----- INFORMATION PROVIDED -----

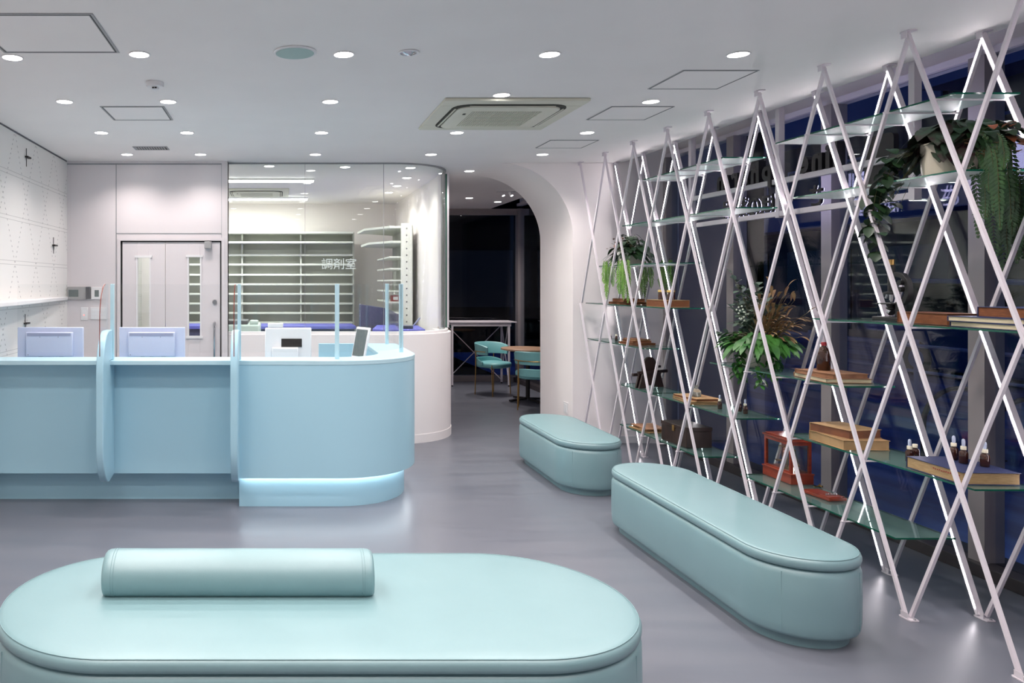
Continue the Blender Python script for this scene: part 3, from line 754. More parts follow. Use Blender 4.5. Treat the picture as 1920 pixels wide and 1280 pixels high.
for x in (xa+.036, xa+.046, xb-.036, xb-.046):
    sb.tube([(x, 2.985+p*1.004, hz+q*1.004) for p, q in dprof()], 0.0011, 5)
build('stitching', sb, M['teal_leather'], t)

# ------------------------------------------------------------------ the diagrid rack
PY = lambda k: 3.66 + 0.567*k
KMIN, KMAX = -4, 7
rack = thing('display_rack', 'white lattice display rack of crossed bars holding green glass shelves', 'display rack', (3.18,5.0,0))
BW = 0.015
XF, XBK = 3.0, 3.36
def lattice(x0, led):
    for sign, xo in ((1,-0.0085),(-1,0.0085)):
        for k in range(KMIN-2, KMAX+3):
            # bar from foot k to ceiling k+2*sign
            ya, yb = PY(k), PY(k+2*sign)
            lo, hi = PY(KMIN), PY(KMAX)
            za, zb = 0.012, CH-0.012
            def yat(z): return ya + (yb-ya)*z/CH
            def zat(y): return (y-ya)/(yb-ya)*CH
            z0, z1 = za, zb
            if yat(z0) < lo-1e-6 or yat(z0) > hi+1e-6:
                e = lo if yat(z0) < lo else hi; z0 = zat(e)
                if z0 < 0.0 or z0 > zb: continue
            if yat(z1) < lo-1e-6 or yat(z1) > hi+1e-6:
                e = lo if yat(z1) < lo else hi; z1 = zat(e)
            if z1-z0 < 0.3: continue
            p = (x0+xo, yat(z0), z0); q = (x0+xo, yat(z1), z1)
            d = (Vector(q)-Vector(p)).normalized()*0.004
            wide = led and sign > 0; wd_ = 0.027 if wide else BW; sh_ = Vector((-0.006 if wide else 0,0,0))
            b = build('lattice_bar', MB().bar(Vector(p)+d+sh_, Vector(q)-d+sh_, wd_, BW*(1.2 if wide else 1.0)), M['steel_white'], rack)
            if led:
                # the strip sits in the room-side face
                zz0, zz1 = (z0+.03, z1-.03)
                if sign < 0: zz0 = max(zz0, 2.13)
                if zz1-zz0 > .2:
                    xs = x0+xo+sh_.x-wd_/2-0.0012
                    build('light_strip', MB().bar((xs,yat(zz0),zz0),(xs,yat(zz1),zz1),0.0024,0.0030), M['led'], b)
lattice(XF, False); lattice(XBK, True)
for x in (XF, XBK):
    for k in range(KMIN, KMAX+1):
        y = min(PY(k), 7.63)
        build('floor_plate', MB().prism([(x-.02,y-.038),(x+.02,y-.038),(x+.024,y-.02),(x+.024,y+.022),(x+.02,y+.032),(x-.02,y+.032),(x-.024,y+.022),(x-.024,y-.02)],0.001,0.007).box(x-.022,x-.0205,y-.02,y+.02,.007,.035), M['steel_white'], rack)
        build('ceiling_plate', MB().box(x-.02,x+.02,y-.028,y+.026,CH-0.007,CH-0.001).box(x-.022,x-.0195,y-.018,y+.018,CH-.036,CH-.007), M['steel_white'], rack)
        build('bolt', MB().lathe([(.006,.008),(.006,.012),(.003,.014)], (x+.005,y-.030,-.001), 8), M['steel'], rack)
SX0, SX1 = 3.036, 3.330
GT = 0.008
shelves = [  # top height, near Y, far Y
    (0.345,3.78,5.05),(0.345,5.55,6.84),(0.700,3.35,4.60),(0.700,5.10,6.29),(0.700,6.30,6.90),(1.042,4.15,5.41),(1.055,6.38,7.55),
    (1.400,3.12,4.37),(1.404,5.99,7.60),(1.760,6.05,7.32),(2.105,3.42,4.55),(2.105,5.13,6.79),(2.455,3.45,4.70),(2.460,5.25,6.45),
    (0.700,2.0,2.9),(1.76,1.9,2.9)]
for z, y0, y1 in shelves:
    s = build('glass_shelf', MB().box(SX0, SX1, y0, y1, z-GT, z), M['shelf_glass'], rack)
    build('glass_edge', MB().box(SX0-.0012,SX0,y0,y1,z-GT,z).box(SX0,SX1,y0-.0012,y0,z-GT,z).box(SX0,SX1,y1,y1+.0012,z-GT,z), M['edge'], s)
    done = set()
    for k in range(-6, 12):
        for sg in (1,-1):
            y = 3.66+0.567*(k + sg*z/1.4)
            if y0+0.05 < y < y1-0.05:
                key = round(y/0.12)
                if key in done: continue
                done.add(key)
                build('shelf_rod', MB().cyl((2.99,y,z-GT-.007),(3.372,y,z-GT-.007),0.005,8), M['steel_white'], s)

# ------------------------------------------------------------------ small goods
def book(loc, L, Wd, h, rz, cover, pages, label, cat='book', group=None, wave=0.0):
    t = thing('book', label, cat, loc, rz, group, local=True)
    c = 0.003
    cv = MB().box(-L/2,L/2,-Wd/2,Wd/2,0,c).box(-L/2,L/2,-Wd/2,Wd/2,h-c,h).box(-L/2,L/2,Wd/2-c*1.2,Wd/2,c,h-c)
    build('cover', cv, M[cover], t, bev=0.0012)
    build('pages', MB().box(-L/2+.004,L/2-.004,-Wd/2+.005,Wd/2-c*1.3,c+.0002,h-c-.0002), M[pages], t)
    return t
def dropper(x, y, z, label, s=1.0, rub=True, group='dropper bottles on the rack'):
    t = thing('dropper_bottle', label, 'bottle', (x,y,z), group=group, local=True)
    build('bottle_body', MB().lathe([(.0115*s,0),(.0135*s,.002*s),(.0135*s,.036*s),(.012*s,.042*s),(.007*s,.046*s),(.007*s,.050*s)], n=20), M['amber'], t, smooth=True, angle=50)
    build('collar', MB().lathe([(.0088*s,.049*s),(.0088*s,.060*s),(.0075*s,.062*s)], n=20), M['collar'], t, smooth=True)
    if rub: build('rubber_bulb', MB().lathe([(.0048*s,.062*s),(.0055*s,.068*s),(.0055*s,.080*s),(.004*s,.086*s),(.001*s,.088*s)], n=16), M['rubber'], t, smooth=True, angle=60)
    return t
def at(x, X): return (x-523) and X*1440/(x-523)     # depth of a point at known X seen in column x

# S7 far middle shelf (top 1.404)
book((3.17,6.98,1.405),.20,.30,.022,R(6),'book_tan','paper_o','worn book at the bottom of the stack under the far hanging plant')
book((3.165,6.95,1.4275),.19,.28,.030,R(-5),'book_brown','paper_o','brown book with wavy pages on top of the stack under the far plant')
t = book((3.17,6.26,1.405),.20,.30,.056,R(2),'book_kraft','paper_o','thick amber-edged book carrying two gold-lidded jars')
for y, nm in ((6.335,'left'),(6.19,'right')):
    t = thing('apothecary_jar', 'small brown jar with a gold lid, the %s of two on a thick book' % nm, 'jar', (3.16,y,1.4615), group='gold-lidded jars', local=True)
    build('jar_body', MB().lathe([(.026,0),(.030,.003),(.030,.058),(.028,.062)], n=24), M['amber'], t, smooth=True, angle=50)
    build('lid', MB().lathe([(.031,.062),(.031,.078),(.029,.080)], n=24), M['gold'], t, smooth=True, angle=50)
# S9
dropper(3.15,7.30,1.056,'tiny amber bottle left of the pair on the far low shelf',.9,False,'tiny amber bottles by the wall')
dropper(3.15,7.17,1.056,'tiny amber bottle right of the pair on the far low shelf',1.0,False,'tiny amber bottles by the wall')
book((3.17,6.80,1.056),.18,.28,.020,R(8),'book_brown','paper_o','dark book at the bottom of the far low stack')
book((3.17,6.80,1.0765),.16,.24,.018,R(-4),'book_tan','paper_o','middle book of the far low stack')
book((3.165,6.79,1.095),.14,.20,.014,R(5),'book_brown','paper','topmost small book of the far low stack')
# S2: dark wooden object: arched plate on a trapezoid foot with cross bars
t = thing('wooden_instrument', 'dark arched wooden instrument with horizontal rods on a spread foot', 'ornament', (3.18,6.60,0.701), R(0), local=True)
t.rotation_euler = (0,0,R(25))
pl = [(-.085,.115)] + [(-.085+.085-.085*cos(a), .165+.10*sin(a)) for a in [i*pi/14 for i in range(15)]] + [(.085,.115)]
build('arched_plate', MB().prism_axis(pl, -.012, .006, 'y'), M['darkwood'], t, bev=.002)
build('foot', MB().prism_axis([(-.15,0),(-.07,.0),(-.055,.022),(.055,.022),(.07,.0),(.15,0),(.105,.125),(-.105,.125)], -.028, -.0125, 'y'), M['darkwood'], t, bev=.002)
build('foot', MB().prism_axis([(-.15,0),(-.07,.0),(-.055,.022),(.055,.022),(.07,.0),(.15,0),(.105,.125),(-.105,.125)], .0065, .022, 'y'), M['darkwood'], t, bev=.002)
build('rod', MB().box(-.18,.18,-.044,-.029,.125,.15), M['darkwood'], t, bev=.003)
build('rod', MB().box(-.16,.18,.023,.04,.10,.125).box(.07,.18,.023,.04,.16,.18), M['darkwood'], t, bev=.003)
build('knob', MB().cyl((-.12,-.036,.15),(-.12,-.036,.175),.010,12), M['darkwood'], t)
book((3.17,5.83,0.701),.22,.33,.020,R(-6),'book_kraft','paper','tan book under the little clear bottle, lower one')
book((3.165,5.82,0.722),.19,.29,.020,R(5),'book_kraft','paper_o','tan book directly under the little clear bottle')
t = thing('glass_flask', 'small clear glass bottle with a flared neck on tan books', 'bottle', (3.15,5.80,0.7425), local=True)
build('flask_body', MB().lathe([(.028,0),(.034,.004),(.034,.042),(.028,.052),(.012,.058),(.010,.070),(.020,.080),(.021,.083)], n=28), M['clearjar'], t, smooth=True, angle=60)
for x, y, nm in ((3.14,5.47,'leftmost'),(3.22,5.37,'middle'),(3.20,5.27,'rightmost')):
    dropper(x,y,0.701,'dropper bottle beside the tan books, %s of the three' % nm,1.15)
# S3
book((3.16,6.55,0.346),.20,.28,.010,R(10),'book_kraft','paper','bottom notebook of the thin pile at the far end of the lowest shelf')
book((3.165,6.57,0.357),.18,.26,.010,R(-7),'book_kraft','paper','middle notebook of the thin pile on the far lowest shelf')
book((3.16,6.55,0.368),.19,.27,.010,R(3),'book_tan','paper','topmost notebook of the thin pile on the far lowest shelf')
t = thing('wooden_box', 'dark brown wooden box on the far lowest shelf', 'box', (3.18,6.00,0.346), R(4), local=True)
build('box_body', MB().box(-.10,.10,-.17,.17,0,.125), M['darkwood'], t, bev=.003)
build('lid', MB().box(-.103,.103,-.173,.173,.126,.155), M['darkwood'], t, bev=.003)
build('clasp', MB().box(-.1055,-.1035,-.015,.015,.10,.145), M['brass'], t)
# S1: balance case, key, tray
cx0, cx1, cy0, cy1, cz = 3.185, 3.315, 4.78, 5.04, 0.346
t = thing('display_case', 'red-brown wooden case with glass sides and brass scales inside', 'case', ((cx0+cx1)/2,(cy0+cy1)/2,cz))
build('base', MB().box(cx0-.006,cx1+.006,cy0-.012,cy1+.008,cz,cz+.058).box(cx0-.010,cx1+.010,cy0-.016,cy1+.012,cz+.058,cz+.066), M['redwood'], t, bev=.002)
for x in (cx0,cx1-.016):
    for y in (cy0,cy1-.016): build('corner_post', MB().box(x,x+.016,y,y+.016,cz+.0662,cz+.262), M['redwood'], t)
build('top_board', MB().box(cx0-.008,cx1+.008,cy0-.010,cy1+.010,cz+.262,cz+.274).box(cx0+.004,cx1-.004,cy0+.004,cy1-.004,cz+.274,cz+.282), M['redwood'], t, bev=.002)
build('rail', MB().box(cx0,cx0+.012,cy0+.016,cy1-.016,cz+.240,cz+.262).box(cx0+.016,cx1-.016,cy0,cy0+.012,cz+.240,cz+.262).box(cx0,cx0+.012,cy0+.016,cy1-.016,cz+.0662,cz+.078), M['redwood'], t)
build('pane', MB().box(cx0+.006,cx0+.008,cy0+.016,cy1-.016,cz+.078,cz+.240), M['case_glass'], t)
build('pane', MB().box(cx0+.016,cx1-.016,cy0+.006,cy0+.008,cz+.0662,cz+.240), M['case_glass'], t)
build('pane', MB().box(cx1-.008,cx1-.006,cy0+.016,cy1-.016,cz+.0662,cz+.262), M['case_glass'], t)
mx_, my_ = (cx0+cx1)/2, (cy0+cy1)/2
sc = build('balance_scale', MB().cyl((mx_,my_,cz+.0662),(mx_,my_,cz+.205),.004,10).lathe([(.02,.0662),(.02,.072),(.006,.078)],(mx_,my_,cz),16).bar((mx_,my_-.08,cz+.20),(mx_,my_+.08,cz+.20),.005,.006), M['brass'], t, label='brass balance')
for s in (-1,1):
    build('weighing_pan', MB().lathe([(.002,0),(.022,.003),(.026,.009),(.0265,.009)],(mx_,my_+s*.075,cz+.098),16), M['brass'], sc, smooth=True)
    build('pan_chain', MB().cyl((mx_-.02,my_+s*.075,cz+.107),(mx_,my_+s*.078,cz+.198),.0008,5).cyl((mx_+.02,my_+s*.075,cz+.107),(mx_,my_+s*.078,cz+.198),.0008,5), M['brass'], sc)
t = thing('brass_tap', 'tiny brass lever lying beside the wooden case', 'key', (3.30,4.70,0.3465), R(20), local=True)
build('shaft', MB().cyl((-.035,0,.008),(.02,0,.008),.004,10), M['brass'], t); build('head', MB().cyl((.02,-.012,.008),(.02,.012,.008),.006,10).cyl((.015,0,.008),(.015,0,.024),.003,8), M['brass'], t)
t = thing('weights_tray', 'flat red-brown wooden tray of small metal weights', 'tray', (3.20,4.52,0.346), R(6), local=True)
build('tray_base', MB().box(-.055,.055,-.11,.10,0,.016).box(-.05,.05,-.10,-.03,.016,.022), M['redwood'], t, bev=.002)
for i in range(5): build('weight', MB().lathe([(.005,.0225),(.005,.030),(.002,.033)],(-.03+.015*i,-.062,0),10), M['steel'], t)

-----

▸ **EXERCISE OBJECTIVE**
Restate, line by line and word for word, everything from the top of the material through the line that contains "build('stitching', sb, M['teal_leather'], t)". Leave pictures out.

▸ **SOLUTION BELOW**
Continue the Blender Python script for this scene: part 3, from line 754. More parts follow. Use Blender 4.5. Treat the picture as 1920 pixels wide and 1280 pixels high.
for x in (xa+.036, xa+.046, xb-.036, xb-.046):
    sb.tube([(x, 2.985+p*1.004, hz+q*1.004) for p, q in dprof()], 0.0011, 5)
build('stitching', sb, M['teal_leather'], t)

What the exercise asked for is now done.